1
Jan
1774
Bergen County Divided: Loyalties Split
Hackensack, NJ· range date
The Story
# Bergen County Divided: Loyalties Split
In the years leading up to the American Revolution, the colonies were not unified in their desire for independence. Nowhere was this more painfully evident than in Bergen County, New Jersey, where the fabric of community life began to tear along lines that few had anticipated. By 1773, as colonial grievances against British taxation and governance intensified in the wake of the Stamp Act, the Townshend Acts, and the mounting crisis over Parliamentary authority, the residents of Hackensack and its surrounding towns found themselves caught in an agonizing struggle — not only against distant British power but against one another. What made Bergen County's division so wrenching was that it did not pit strangers against strangers. It set neighbor against neighbor, congregant against congregant, and in some cases, family member against family member.
The roots of the divide ran deep into the county's religious, ethnic, and economic soil. Bergen County had long been home to a substantial Dutch Reformed population, descendants of the original Dutch settlers who had shaped the region's culture for over a century. This community, centered around the Reformed churches of Hackensack and its environs, increasingly gravitated toward the patriot cause. One of the most influential voices urging them in that direction was Reverend Dirck Romeyn, a Dutch Reformed minister who used his pulpit not merely for spiritual guidance but as a platform for political conviction. Romeyn framed the struggle against British overreach in moral and providential terms, arguing that resistance to tyranny was consistent with the community's faith and values. His sermons galvanized many Dutch Reformed families, giving the patriot movement in Bergen County a spiritual backbone that lent it both emotional power and communal cohesion.

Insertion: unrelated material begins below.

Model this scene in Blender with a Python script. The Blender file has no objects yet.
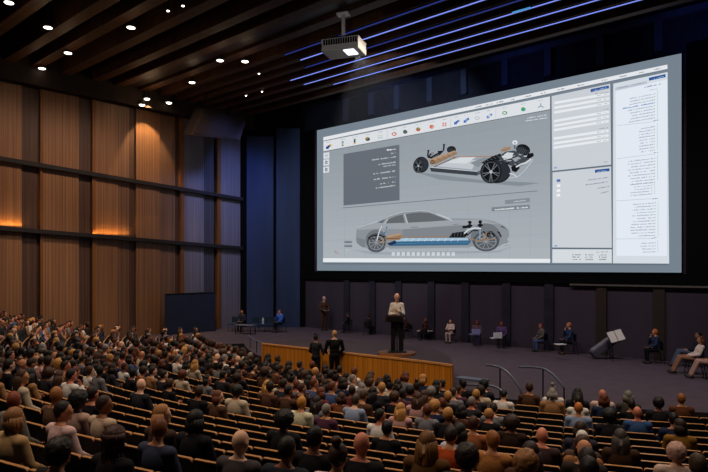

On the other side stood many Anglican families, whose religious ties to the Church of England often reinforced their political loyalty to the Crown. These families frequently maintained commercial relationships with New York City, just across the Hudson River, where British authority remained strong and where trade networks depended on imperial stability. For these residents, loyalty to Britain was not merely sentimental — it was practical, woven into the livelihoods and social connections that sustained their families. The proximity of New York City made Bergen County a uniquely contested space, a borderland where British influence could be felt daily and where Loyalist sympathies had powerful material reinforcement.
As the crisis deepened, patriot leaders moved to organize resistance and assert local governance. Judge John Fell, a respected Bergen County jurist, took a leading role in this effort, helping to establish and guide the Bergen County Committee of Safety. This body was tasked with coordinating patriot activity, enforcing boycotts of British goods, and monitoring Loyalist sympathies within the population. But the Committee's authority was far from universally accepted. A substantial portion of the county's residents viewed it as an illegitimate body that overstepped its bounds, and town meetings that had once been routine exercises in local governance became heated confrontations where the very definition of loyalty and liberty was contested.
The division was further complicated by the experiences of those who had no voice in the political debate yet whose lives were profoundly shaped by it. Enslaved individuals like Sam of Hackensack inhabited this fractured landscape with their own set of fears and calculations. For enslaved people, the rhetoric of liberty that echoed through patriot speeches carried a bitter irony, and the upheaval of war created both dangers and desperate possibilities. Their presence in the historical record, though often reduced to fragments, reminds us that the Revolution's meaning was never singular — it was experienced differently depending on where one stood in the social order.
Bergen County's fracture mattered far beyond its own borders. It illustrated a reality that the broader narrative of the Revolution sometimes obscures: that independence was not a foregone conclusion embraced by a united populace but a contested, painful process that divided communities from within. The split in Bergen County foreshadowed the brutal guerrilla warfare that would consume the region throughout the war, as Loyalist and patriot militias raided each other's farms, seized property, and turned the county into one of the most bitterly contested landscapes of the entire conflict. Understanding what happened in Hackensack helps us see the Revolution not as a simple story of colonial unity against British oppression but as a civil war within communities, where the costs of choosing a side — or trying not to — were deeply and personally felt.
People Involved
Reverend Dirck Romeyn
Patriot minister who used his pulpit to rally the Dutch Reformed community toward independence
Dutch Reformed minister of Hackensack (1775-1784) who served as a patriot organizer, militia chaplain, and spiritual leader of the independence movement in Bergen County.
Judge John Fell
County judge who took a leading role in organizing patriot governance amid divided loyalties
Bergen County judge and delegate to the Continental Congress (1721-1798) who was captured by Loyalist raiders from his Paramus home in 1777 and held prisoner in New York City.
Sam of Hackensack
Enslaved Person
An enslaved man from Bergen County who sought freedom during the Revolution, representing the thousands of enslaved people in northern New Jersey for whom the war presented both danger and opportunity.